Foto e cataloghi della mostra saranno messi in vendita presso il PAC. L’intera somma ricavata verrà devoluta in favore dell’ACET e dello Sportello Trans di ALA Milano Onlus.

Il corpo è mio e decido io!

Osservando gli scatti sembra quasi di camminare al fianco di ogni persona nel suo personale percorso verso l’affermazione di genere. La mostra si propone come una sorta di viaggio alla scoperta di esperienze e vissuti diversi ma accomunati da un unico grande punto fermo: il desiderio di autodeterminarsi liberamente, gridando al mondo: «Il corpo è mio e decido io!».

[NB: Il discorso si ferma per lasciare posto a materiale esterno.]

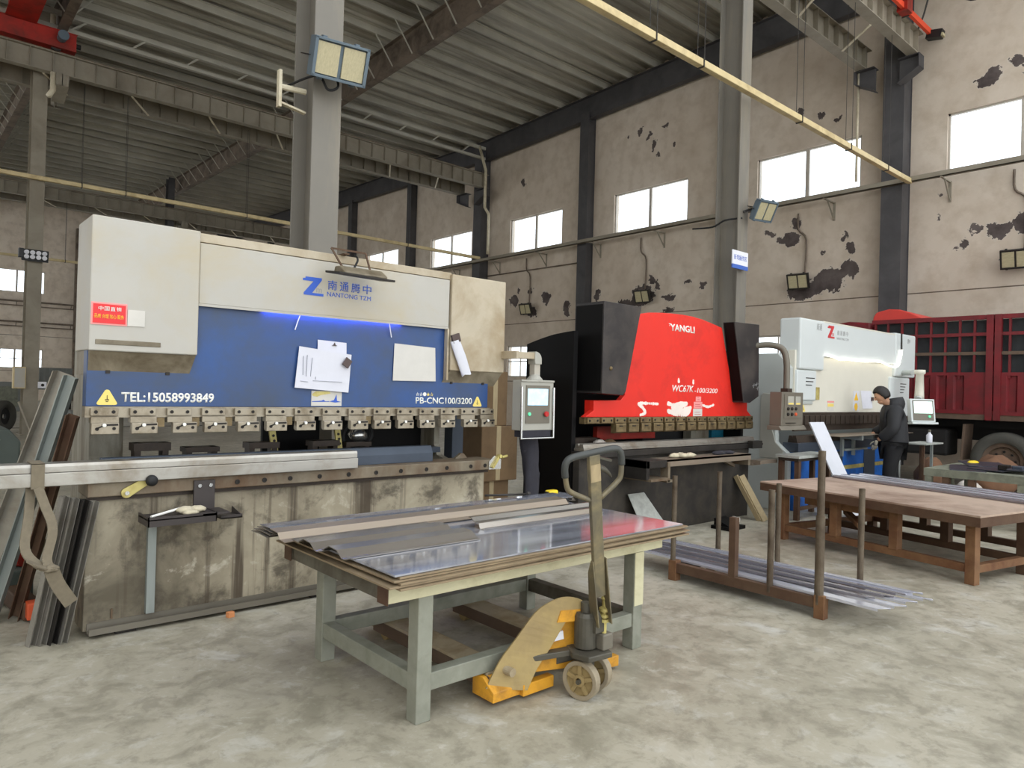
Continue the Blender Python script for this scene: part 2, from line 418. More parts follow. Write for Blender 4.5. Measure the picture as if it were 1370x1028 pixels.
# plaster with flaked-off patches (their own shapes, in metres on the wall) and dark joints
PATCH = [(14.75, 4.78, .75, .62), (14.35, 5.28, .28, .24), (15.4, 4.55, .5, .3), (13.0, 5.05, .22, .16), (13.75, 4.62, .4, .16), (13.65, 4.22, .34, .14), (12.45, 4.9, .16, .26), (16.75, 4.95, .3, .34), (14.15, 5.05, .2, .3),
         (8.55, 4.72, .72, .5), (8.0, 4.95, .4, .45), (9.35, 4.45, .7, .3), (9.0, 4.55, .5, .3), (9.75, 5.95, .5, .26), (10.25, 6.2, .26, .16), (8.0, 5.45, .24, .2), (8.2, 5.75, .14, .18), (9.5, 6.4, .2, .24), (9.5, 4.95, .12, .1), (8.7, 5.5, .1, .12),
         (4.75, 5.45, .4, .32), (4.35, 5.55, .3, .3), (5.4, 5.25, .24, .18), (5.2, 5.5, .2, .14), (5.0, 8.95, .45, .26), (4.2, 9.2, .7, .14), (4.0, 8.9, .5, .1), (5.9, 6.45, .12, .1), (6.05, 5.95, .1, .1), (5.6, 5.15, .1, .08),
         (21.1, 5.1, .45, .34), (20.9, 5.5, .16, .2), (19.3, 5.05, .42, .36), (20.2, 5.4, .16, .2), (20.0, 4.6, .5, .3), (18.2, 4.6, .3, .4),
         (15.0, 10.3, .22, .18), (14.6, 10.0, .12, .2), (14.4, 9.7, .12, .3), (14.0, 10.2, .18, .12), (15.5, 10.2, .12, .1), (13.7, 9.5, .14, .2), (14.3, 9.3, .1, .14), (20.8, 9.75, .2, .24), (8.9, 9.2, .2, .18), (9.5, 9.4, .22, .2), (8.4, 9.0, .18, .1)]
def plaster(name, patches, k=0):
    m = bpy.data.materials.new(name); t = NT(m); MATS[name] = m
    b = t.n('ShaderNodeBsdfPrincipled'); t.l(b.outputs[0], t.out.inputs[0]); b.inputs['Roughness'].default_value = .85
    v = t.mapping(); sep = t.n('ShaderNodeSeparateXYZ'); t.l(v, sep.inputs[0])
    n1 = t.noise(v, .35, 5, .6, .5); n2 = t.noise(v, 2.2, 6, .6)
    c = t.ramp(n1, [(.3, lin((196 + k, 181 + k, 163 + k))), (.5, lin((210 + k, 196 + k, 179 + k))), (.72, lin((222 + k, 210 + k, 195 + k)))])
    c = t.mix(t.ramp(n2, [(.3, (.5, .5, .5, 1)), (.55, (0, 0, 0, 1))]), c, lin((178, 160, 138)))
    if patches:
        d1 = t.n('ShaderNodeTexNoise', _Scale=2.4, _Detail=5, _Roughness=.65); t.l(v, d1.inputs['Vector'])
        off = t.n('ShaderNodeVectorMath', operation='SUBTRACT'); t.l(d1.outputs['Color'], off.inputs[0]); off.inputs[1].default_value = (.5, .5, .5)
        sc = t.n('ShaderNodeVectorMath', operation='SCALE'); t.l(off.outputs[0], sc.inputs[0]); sc.inputs['Scale'].default_value = .75
        ad = t.n('ShaderNodeVectorMath', operation='ADD'); t.l(v, ad.inputs[0]); t.l(sc.outputs[0], ad.inputs[1])
        s2 = t.n('ShaderNodeSeparateXYZ'); t.l(ad.outputs[0], s2.inputs[0]); acc = None
        for (py, pz, ry, rz) in patches:
            cmb = t.n('ShaderNodeCombineXYZ'); t.l(s2.outputs[1], cmb.inputs[0]); t.l(s2.outputs[2], cmb.inputs[1])
            q = t.n('ShaderNodeMapping'); q.vector_type = 'TEXTURE'
            q.inputs['Location'].default_value = (py, pz, 0); q.inputs['Scale'].default_value = (ry * .62, rz * .62, 1)
            t.l(cmb.outputs[0], q.inputs['Vector'])
            ln = t.n('ShaderNodeVectorMath', operation='LENGTH'); t.l(q.outputs[0], ln.inputs[0])
            acc = ln.outputs['Value'] if acc is None else t.math('MINIMUM', acc, ln.outputs['Value'])
        edge = t.ramp(acc, [(.985, (1, 1, 1, 1)), (1.0, (0, 0, 0, 1))])
        rim = t.ramp(t.math('MULTIPLY', acc, .8), [(.84, (.7, .7, .7, 1)), (.93, (0, 0, 0, 1))])
        c = t.mix(rim, c, lin((206, 196, 182)))
        c = t.mix(edge, c, t.ramp(n2, [(.35, lin((70, 60, 58))), (.65, lin((104, 94, 90)))]))
    for z0 in (4.17, 1.9):
        j = t.math('ABSOLUTE', t.math('SUBTRACT', sep.outputs[2], z0)); c = t.mix(t.math('LESS_THAN', j, .014), c, lin((104, 90, 76)))
    t.l(c, b.inputs['Base Color'])
    bp = t.n('ShaderNodeBump', _Strength=.25, _Distance=.02); t.l(t.noise(v, 9, 5, .6), bp.inputs['Height']); t.l(bp.outputs[0], b.inputs['Normal'])
plaster('plaster_flaked', PATCH); plaster('plaster', [], 22)  # second plaster is paler, making up for weak daylight in the far bays
# ------------------------------------------------------------------ the hall
WX, FY = 18.6, 55.0                 # right-hand window wall, far wall
def zr(y):                          # underside of the roof deck
    return 12.2 - .03 * (y - 10) if y < 22.9 else 11.81 + .025 * (y - 22.9)

b = MB(); b.box(-16, 18.9, -11, 55.3, -.2, 0); struct(b.build('floor', 'concrete_floor', at=(0, 0, 0)))

WSPAN = [(-2.5, .45), (2.85, 5.83), (7.8, 10.7), (13.07, 16.06), (18.57, 21.49), (24.0, 27.06), (29.85, 32.97), (35.3, 38.3), (40.8, 43.8), (46.2, 49.2)]
FSPAN = [(-11.5, -8.5), (-6.2, -3.2), (-.9, 2.1), (4.5, 7.5), (9.9, 12.9), (14.9, 17.6)]
UP, LO = (6.93, 8.37), (2.07, 3.3)
def wall_holes(b, spans, a0, a1, top, put):
    """wall solid between a0 and a1 with an upper and a lower window at every span"""
    x = a0
    for s0, s1 in spans:
        put(x, s0, 0, top); put(s0, s1, 0, LO[0]); put(s0, s1, LO[1], UP[0]); put(s0, s1, UP[1], top); x = s1
    put(x, a1, 0, top)
b = MB(); wall_holes(b, WSPAN, -11, FY, 12.7, lambda u0, u1, z0, z1: b.box(WX, WX + .26, u0, u1, z0, z1))
struct(b.build('wall_right', 'plaster_flaked', at=(0, 0, 0)))
b = MB(); wall_holes(b, FSPAN, -16, WX + .26, 13.0, lambda u0, u1, z0, z1: b.box(u0, u1, FY, FY + .26, z0, z1))
struct(b.build('wall_back', 'plaster', at=(0, 0, 0)))
b = MB()
for y0, y1, z0, z1 in ((-11, 10, 0, 12.9), (10, 22, 0, 6), (10, 22, 11, 12.9), (22, 24, 0, 12.9), (24, 38, 0, 1.2), (24, 38, 11, 12.9), (38, 40, 0, 12.9), (40, 53, 0, 1.2), (40, 53, 11, 12.9), (53, FY + .26, 0, 12.9)): b.box(-16.26, -16, y0, y1, z0, z1)
struct(b.build('wall_left', 'plaster', at=(0, 0, 0)))  # openings are added out of view to let side daylight in

wn = [0]
def window(u0, u1, z0, z1, axis, rows, cols, thick):
    wn[0] += 1
    w = .045; f = MB()
    def put(b, a0, a1, c0, c1, d0, d1):
        if axis == 'x': b.box(WX + d0, WX + d1, a0, a1, c0, c1)
        else: b.box(a0, a1, FY + d0, FY + d1, c0, c1)
    put(f, u0, u1, z0, z0 + w, .06, .13); put(f, u0, u1, z1 - w, z1, .06, .13); put(f, u0, u0 + w, z0, z1, .06, .13); put(f, u1 - w, u1, z0, z1, .06, .13)
    r = f.build('window_%d' % wn[0], 'window_frame'); struct(r)
    m = MB()
    for i in range(1, cols):
        u = u0 + (u1 - u0) * i / cols; h = .05 if i * 2 == cols else .015
        put(m, u - h, u + h, z0, z1, .065, .125)
    for i in range(1, rows):
        z = z0 + (z1 - z0) * i / rows; put(m, u0, u1, z - .02, z + .02, .065, .125)
    m.build('mullion', 'window_frame', r)
    g = MB(); put(g, u0, u1, z0, z1, .09, .1); g.build('pane', 'window_glass', r)
for s0, s1 in WSPAN[1:8]:
    window(s0, s1, *UP, 'x', 1, 2, 0); window(s0, s1, *LO, 'x', 2, 4, 0)
for s0, s1 in FSPAN[2:5]:
    window(s0, s1, *UP, 'y', 1, 2, 0); window(s0, s1, *LO, 'y', 2, 4, 0)

# roof deck: trapezoid ribs running along X, carried by purlins
prof = []; y = 4.6
while y < 55.3:
    for dy, dz in ((0, 0), (.16, 0), (.2, .055), (.33, .055), (.37, 0)): prof.append((y + dy, dz))
    y += .38
P = [[(x, yy, zr(yy) + .22 + dz) for yy, dz in prof] for x in (-16.3, 0, WX + .3)]
b = MB(); b.grid(P); ceil = struct(b.build('ceiling', 'deck_steel', at=(0, 0, 0), solid=.01))
for i, (x0, x1) in enumerate(((-16.2, -12.6), (-12.4, -4.75), (-4.55, 3.2), (3.4, 11.1), (11.3, 18.25))):
    b = MB(); b.grid([[(x, yy, zr(yy) + .24) for yy in (-11, 4.6)] for x in (x0, x1)]); o = struct(b.build('window_%d' % (40 + i), 'window_glass', at=(0, 0, 0)), 'added clear rooflight, out of view')  # unseen rooflights added to bring daylight down from above
y = -10.2; k = 0
while y < 54.6:
    b = MB(); z = zr(y)
    b.box(-16, WX, y - .006, y + .006, z, z + .21); b.box(-16, WX, y, y + .07, z, z + .008); b.box(-16, WX, y - .07, y, z + .2, z + .212); b.box(-16, WX, y + .06, y + .07, z, z + .025)
    b.build('purlin', 'purlin_steel', ceil); y += 1.06

def ibeam(b, p, q, h, w, tf=.016, tw=.012):
    """I-section from p to q (p, q on the underside)"""
    p, q = Vector(p), Vector(q); up = Vector((0, 0, 1))
    b.bar(p + up * tf / 2, q + up * tf / 2, w, tf); b.bar(p + up * (h - tf / 2), q + up * (h - tf / 2), w, tf); b.bar(p + up * h / 2, q + up * h / 2, tw, h - 2 * tf)
for i, x in enumerate((-12.5, -4.65, 3.3, 11.2, 18.35)):
    b = MB(); d = .82
    for y0, y1 in ((-11, 22.9), (22.9, 54.9)):
        ibeam(b, (x, y0, zr(y0) - d), (x, y1, zr(y1) - d), d, .24)
    struct(b.build('trim_%d' % (i + 1), 'rafter_paint' if i < 4 else 'dark_column', at=(0, 0, 0)), 'roof rafter of brown painted I-section')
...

Andare oltre quel bramoso tentativo di classificazione che la società ancora oggi rincorre, liberarsi di inutili etichette assegnate “dall’alto” senza il proprio volere, sentirsi a tutti gli effetti sé stess*. Questi sono i tre grandi obiettivi perseguiti da Ri-scatti. Chiamami col mio nome, puntando allo sviluppo di una nuova consapevolezza, soprattutto nelle generazioni più giovani. Solo attraverso conoscenza ed educazione sarà possibile costruire una società di domani più attenta e sensibile ai bisogni altrui, senza distinzioni. Abbattere quei preconcetti e pregiudizi ancora oggi fortemente radicati costituirà un passo essenziale verso uno scenario di totale rispetto, uguaglianza e libertà.